I deeply appreciate the many ways Pope Francis has continued the work of Vatican II by letting in the “fresh air” of modern science and other disciplines. While new information is one of the primary ways we come to understand Reality and God more fully, that doesn’t mean we can reject the past. Alongside the excellent scientific evidence offered by Laudato Si′, Pope Francis also honors my own spiritual father, St. Francis of Assisi, the patron saint of ecology. 

10. I do not want to write this encyclical without turning to that attractive and compelling figure, whose name I took as my guide and inspiration when I was elected Bishop of Rome. I believe that Saint Francis is the example par excellence of care for the vulnerable and of an integral ecology lived out joyfully and authentically. [My emphasis here and below. RR] He is the patron saint of all who study and work in the area of ecology, and he is also much loved by non-Christians. He was particularly concerned for God’s creation and for the poor and outcast. He loved, and was deeply loved for his joy, his generous self-giving, his openheartedness. He was a mystic and a pilgrim who lived in simplicity and in wonderful harmony with God, with others, with nature, and with himself.
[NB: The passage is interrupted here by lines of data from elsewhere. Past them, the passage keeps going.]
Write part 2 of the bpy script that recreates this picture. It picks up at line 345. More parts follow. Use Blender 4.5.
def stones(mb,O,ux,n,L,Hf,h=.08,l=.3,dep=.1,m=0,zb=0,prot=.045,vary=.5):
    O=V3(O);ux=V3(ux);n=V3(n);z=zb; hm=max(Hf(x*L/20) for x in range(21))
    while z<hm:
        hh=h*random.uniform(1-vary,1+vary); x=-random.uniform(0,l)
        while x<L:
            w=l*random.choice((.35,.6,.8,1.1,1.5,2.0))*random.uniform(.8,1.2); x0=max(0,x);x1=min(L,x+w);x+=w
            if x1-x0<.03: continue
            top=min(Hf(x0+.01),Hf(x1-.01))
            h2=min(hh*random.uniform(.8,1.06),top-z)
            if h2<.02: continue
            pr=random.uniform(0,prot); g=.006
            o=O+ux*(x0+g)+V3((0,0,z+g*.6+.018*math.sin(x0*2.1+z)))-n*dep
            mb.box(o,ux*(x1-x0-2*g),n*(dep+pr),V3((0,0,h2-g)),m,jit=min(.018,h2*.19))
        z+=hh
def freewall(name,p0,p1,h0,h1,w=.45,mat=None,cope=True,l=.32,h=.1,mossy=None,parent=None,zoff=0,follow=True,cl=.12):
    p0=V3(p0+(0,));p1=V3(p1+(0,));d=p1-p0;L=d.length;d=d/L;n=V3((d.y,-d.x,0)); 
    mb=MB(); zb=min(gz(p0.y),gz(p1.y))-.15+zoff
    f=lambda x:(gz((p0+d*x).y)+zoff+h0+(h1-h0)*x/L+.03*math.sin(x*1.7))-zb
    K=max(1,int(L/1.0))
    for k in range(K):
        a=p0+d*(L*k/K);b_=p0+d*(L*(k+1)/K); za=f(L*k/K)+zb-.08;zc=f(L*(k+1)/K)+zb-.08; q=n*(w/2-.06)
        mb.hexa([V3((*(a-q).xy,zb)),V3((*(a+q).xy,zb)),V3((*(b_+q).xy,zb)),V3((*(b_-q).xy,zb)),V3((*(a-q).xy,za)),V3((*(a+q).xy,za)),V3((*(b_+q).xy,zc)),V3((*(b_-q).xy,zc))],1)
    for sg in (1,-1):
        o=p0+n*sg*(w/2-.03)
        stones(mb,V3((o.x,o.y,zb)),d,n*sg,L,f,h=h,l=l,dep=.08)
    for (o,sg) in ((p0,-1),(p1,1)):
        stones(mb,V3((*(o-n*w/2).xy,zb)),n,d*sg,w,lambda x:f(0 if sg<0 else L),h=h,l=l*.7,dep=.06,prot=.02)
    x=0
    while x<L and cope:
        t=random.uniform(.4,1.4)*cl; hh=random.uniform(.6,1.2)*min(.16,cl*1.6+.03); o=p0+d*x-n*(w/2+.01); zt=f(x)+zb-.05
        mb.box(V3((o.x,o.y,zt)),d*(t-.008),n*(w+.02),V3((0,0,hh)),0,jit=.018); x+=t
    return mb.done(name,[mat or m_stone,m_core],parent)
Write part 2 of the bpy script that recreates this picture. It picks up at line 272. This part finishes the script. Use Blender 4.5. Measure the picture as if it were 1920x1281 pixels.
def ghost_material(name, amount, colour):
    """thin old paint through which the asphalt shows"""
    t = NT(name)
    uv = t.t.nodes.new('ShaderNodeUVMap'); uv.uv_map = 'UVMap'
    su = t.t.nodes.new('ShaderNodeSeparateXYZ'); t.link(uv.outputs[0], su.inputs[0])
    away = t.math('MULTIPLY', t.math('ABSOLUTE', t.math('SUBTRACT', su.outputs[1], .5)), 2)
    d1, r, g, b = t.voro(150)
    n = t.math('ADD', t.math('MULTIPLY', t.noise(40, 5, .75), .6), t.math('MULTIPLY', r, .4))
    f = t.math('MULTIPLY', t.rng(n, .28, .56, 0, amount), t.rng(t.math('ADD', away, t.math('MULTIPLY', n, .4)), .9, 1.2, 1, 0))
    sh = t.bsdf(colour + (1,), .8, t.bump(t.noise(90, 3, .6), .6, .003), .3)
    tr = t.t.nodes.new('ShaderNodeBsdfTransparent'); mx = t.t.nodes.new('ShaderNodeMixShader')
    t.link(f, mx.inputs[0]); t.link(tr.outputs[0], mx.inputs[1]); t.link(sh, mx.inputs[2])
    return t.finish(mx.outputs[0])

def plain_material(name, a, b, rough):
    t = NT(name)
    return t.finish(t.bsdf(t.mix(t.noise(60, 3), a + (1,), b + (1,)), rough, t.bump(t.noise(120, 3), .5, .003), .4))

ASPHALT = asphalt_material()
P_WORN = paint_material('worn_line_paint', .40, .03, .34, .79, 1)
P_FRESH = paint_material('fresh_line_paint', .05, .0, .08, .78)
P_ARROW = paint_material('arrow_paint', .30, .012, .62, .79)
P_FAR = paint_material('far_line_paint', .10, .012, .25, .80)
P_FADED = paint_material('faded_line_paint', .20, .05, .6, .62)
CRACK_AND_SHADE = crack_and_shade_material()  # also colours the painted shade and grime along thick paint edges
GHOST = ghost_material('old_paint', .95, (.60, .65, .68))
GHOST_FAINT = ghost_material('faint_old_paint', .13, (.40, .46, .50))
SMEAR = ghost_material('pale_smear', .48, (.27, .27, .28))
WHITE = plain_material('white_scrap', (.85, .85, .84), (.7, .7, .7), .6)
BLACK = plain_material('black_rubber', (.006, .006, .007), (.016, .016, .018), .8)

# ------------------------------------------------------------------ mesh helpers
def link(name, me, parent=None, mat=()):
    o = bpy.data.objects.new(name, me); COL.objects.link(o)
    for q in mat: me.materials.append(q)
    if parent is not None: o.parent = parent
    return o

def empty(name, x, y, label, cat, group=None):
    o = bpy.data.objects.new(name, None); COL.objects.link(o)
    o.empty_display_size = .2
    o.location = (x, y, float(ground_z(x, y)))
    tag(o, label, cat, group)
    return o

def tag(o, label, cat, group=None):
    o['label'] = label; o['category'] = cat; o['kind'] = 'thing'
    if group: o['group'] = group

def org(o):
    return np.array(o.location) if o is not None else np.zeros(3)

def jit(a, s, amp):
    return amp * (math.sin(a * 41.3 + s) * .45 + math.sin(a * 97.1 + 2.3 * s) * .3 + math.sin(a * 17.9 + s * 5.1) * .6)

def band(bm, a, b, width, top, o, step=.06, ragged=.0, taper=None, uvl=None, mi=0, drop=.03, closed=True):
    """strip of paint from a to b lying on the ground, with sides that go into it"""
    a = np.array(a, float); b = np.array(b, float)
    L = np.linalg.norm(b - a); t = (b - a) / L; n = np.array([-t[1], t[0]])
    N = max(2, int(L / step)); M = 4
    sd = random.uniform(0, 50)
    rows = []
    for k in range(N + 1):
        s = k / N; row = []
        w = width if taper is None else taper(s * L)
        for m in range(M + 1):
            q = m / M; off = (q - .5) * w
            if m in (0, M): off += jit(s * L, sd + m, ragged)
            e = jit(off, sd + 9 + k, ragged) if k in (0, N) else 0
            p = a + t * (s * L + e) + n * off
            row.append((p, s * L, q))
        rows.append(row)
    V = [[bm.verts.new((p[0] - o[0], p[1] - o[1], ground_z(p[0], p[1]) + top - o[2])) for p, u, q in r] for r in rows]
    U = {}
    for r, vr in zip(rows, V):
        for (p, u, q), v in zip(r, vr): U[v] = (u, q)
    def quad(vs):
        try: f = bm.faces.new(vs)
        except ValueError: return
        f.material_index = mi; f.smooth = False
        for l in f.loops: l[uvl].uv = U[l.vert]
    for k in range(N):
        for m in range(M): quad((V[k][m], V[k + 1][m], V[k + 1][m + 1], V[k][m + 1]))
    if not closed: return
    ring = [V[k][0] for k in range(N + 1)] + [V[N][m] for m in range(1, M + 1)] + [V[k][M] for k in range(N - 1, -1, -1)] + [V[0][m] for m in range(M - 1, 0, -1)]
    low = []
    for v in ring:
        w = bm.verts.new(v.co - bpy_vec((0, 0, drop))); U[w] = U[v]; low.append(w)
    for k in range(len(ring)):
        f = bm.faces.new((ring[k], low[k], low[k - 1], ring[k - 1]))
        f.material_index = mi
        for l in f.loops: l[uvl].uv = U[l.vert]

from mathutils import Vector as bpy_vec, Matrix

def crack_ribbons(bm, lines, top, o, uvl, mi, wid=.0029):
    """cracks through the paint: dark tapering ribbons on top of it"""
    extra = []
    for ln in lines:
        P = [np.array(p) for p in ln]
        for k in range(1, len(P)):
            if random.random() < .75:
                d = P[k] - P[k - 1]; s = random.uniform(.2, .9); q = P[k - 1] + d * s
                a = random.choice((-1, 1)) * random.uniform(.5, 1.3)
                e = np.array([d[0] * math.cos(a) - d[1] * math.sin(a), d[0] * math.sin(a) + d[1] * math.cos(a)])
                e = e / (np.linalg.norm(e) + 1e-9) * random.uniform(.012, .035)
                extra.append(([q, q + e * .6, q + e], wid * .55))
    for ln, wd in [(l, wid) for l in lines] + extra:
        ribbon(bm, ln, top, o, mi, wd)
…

He shows us just how inseparable the bond is between concern for nature, justice for the poor, commitment to society, and interior peace.

11. . . . [Francis’] response to the world around him was so much more than intellectual appreciation or economic calculus, for to him each and every creature was a sister [or brother] united to him by bonds of affection. This is why he felt called to care for all that exists. His disciple Saint Bonaventure tells us that, “from a reflection on the primary source of all things, filled with even more abundant piety, he would call creatures, no matter how small, by the name of ‘brother’ or ‘sister.’” [1] Such a conviction cannot be written off as naïve romanticism, for it affects the choices which determine our behavior. If we approach nature and the environment without this openness to awe and wonder, if we no longer speak the language of fraternity and beauty in our relationship with the world, our attitude will be that of masters, consumers, ruthless exploiters, unable to set limits on their immediate needs. By contrast, if we feel intimately united with all that exists, then sobriety and care will well up spontaneously. The poverty and austerity of Saint Francis were no mere veneer of asceticism, but something much more radical: a refusal to turn reality into an object simply to be used and controlled. 

12. What is more, Saint Francis, faithful to Scripture, invites us to see nature as a magnificent book in which God speaks to us and grants us a glimpse of his infinite beauty and goodness. “Through the greatness and the beauty of creatures one comes to know by analogy their maker” (Wisdom 13:5); indeed, “his eternal power and divinity have been made known through his works since the creation of the world” (Romans 1:20).